First, in Quebec, I worked on the north shore, specifically on the Mingan Archipelago. Then I went to Pukaskwa Park in Ontario. When the ecological integrity monitoring program is applied, those two parks—actually, the first is a park reserve and the second is a park—are in good health according to what we have been able to observe. At Pukaskwa, our program has three indicators, for which we use five measures as a minimum. Observing those measures allows us to say that the park is in good health.

With that as a starting point, we have to look at the infrastructures and experiences that we can offer to our visitors. At Mingan, as we were developing the visitor experience, for example, we installed oTENTik tents. We made sure to conduct sound environmental assessments so that those oTENTik tents were set up in places where rare plants would not be threatened. So we make sure to conduct good environmental assessments and examine the park's state of health.

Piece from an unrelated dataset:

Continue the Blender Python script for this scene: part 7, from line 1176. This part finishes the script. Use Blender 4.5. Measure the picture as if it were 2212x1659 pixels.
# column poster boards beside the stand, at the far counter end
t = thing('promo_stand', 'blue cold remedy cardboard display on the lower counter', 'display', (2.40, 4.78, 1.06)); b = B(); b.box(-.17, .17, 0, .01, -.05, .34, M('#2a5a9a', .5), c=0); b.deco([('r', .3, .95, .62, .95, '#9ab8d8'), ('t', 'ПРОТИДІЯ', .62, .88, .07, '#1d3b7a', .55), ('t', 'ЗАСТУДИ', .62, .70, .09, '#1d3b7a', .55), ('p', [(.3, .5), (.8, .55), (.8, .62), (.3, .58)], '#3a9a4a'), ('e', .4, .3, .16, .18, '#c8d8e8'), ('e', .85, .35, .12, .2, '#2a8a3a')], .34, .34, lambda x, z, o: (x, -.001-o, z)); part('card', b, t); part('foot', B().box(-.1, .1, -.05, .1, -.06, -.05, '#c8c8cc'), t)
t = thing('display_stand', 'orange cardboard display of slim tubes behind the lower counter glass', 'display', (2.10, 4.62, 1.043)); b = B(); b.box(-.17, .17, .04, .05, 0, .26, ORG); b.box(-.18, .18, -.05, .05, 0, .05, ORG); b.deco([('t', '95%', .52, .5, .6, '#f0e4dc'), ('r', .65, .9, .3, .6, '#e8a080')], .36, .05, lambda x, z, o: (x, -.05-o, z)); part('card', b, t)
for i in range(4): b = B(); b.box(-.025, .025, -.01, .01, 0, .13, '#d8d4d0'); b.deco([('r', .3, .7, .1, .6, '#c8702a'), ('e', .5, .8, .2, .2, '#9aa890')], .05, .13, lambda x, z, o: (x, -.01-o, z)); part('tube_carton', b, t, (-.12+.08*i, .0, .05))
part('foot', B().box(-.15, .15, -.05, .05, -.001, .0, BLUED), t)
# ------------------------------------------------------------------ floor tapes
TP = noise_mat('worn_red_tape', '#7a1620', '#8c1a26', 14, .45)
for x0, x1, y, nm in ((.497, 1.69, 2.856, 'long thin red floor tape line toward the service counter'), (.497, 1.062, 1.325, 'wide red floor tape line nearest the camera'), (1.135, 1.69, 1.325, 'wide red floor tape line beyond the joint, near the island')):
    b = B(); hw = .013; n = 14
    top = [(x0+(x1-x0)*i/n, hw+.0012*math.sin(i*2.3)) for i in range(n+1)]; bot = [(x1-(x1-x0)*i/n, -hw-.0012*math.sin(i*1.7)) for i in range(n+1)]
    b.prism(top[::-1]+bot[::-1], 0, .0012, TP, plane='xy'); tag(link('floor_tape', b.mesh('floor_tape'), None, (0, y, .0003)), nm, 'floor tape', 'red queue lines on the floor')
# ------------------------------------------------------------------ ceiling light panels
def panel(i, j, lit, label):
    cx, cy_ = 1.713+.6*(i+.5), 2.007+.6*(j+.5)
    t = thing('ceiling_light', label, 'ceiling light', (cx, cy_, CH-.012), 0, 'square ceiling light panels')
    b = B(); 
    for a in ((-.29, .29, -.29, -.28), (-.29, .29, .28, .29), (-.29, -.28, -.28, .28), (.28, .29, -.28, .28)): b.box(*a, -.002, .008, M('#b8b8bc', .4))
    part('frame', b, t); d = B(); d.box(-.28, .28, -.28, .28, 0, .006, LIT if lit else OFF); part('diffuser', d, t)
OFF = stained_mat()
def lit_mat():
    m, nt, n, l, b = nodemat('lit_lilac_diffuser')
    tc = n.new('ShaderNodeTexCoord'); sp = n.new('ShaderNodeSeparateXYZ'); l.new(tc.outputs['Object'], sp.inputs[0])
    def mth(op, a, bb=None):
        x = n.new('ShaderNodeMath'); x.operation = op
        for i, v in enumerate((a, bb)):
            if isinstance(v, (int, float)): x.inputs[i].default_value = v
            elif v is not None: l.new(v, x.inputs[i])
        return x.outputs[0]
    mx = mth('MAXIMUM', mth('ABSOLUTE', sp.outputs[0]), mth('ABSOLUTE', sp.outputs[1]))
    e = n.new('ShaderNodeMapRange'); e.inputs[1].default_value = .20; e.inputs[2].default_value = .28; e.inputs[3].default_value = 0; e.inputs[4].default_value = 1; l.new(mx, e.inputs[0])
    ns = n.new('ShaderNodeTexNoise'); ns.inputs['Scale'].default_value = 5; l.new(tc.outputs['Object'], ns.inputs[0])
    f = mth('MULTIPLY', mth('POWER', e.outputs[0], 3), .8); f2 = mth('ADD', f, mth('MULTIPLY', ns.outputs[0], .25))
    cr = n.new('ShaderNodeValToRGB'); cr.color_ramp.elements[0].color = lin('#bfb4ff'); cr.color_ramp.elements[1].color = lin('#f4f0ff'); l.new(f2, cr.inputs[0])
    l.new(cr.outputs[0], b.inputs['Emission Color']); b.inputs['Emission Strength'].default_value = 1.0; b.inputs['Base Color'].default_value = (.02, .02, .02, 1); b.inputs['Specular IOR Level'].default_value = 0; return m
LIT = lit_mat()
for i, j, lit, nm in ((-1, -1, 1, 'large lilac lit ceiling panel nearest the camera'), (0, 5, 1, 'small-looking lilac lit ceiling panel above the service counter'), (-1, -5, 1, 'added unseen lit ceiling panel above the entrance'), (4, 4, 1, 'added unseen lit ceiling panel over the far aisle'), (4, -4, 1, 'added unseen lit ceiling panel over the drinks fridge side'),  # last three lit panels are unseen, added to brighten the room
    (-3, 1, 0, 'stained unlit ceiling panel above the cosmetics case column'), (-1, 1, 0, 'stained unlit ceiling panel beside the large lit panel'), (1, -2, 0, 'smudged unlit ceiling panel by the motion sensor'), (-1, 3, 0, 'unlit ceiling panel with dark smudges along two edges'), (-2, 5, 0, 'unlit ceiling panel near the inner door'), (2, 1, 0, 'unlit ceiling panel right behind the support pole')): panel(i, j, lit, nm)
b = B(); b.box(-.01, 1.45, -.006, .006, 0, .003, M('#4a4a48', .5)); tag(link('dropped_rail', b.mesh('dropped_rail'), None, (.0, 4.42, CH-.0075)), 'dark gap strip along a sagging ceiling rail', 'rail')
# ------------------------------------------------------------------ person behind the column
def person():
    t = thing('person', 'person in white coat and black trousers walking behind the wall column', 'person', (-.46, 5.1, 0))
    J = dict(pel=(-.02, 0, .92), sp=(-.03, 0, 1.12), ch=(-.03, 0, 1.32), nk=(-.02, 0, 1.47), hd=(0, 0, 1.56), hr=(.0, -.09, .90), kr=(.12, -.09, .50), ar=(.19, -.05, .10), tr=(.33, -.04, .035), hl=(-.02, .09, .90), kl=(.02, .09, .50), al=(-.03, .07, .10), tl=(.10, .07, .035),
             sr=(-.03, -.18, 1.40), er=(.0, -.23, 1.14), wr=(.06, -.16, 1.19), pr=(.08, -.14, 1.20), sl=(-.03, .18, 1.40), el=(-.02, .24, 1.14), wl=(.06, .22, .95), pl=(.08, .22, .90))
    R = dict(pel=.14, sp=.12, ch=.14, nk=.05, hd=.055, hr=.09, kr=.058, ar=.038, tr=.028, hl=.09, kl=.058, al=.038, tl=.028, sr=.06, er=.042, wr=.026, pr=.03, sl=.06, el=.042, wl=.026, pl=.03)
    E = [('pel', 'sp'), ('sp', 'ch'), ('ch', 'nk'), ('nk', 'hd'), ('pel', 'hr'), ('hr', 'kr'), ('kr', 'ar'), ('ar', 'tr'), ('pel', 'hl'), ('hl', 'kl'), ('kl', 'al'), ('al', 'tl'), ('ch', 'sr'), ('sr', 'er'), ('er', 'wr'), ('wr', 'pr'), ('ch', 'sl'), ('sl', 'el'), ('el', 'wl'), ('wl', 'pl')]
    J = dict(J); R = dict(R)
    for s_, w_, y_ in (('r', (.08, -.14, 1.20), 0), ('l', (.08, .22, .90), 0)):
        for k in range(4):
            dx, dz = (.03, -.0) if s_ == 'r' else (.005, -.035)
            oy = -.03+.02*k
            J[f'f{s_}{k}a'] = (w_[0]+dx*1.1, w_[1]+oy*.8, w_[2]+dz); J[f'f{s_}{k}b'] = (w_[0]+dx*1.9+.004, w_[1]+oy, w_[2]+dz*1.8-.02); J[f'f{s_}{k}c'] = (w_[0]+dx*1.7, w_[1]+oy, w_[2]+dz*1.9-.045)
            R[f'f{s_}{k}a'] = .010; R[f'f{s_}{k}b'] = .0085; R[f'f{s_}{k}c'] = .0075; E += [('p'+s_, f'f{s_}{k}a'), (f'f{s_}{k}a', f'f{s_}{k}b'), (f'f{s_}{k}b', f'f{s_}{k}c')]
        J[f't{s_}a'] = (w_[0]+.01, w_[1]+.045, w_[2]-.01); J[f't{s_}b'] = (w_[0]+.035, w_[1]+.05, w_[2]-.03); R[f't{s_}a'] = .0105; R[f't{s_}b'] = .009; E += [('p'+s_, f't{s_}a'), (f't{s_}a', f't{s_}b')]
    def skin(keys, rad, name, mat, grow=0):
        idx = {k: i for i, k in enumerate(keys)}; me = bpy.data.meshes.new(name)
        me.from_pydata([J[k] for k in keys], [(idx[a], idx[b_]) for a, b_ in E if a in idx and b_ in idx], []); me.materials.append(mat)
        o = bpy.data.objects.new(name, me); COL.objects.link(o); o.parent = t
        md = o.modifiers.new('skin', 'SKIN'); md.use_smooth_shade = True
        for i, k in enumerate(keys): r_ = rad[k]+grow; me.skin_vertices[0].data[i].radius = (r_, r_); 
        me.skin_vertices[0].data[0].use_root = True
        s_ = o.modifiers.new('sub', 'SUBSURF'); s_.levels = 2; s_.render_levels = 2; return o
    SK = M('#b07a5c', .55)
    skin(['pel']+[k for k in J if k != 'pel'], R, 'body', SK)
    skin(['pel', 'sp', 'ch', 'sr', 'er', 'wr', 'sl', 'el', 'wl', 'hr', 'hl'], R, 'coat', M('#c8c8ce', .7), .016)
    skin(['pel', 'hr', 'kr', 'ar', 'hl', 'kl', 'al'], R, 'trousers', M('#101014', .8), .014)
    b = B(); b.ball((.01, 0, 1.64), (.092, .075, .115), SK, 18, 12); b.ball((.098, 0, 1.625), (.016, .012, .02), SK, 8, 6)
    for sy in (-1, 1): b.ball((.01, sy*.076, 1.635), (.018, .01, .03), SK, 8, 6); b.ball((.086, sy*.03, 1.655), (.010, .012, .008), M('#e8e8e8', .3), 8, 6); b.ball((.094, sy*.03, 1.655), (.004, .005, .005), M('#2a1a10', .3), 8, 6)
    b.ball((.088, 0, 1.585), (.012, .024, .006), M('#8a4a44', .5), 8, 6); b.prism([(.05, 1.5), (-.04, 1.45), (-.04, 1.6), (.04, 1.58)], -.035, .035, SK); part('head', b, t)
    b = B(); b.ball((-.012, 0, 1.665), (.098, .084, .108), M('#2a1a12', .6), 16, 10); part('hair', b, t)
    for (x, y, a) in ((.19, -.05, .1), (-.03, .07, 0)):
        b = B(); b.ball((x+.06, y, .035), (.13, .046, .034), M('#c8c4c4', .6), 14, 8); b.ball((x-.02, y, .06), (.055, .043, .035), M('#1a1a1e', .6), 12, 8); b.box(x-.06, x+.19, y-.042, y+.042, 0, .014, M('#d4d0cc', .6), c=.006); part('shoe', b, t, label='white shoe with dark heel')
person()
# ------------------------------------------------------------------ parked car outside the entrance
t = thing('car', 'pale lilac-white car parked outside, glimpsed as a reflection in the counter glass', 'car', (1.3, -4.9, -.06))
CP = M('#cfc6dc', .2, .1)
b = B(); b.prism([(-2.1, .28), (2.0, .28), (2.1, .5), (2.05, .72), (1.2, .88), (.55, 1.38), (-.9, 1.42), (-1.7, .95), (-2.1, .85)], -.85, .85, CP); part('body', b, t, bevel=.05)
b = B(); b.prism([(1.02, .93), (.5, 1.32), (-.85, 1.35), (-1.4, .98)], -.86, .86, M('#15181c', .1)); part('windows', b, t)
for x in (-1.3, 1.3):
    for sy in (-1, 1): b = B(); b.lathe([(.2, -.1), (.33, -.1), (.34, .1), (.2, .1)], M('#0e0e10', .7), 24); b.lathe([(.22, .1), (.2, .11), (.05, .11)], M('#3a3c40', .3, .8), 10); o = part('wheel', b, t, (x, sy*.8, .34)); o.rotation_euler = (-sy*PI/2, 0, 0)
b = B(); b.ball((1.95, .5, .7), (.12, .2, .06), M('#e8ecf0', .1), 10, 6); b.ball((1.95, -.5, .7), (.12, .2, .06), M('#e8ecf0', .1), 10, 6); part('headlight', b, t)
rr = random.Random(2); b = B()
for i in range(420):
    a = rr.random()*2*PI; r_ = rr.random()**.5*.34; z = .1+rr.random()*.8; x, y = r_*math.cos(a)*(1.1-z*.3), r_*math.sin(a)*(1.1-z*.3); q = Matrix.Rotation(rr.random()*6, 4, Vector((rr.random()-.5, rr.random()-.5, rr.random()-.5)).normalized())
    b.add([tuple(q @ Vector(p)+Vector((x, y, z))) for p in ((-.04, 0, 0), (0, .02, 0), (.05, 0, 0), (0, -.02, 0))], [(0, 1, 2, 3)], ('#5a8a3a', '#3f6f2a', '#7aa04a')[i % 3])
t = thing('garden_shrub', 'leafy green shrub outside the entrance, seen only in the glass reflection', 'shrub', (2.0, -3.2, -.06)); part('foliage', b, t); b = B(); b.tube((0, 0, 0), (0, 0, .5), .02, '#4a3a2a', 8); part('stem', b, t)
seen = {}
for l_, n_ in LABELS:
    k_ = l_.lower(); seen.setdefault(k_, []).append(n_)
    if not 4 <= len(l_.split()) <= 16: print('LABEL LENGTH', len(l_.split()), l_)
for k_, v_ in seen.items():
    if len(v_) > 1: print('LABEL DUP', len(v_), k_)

It is important to try to provide an experience for the visitors because, at the end of the day, it is they who will be helping us to better protect our parks by talking about the experiences they had there.

5:40 p.m.

Liberal

Mark Gerretsen Liberal Kingston and the Islands, ON

Is that environmental assessment still ongoing?

5:40 p.m.

Field Unit Superintendent, Northern Ontario, Parks Canada Agency

Robin Lessard

That depends. It's based on the environments. We do it constantly based on our projects. We have internal processes that enable us to do assessments based on the nature of the projects under way.

5:40 p.m.

Liberal

The Chair Liberal Deb Schulte

Okay, I hate to do it, but I have to cut it off. Thank you very much.

Mr. Shields.

5:40 p.m.

Conservative

Martin Shields Conservative Bow River, AB

Thank you, Madam Chair.

I appreciate what you say about Trout Unlimited. The organization I'm familiar with in Alberta, Cows and Fish, has the same problem with identification and gets asked, “What are you?”

I could look it up, but what is your membership base?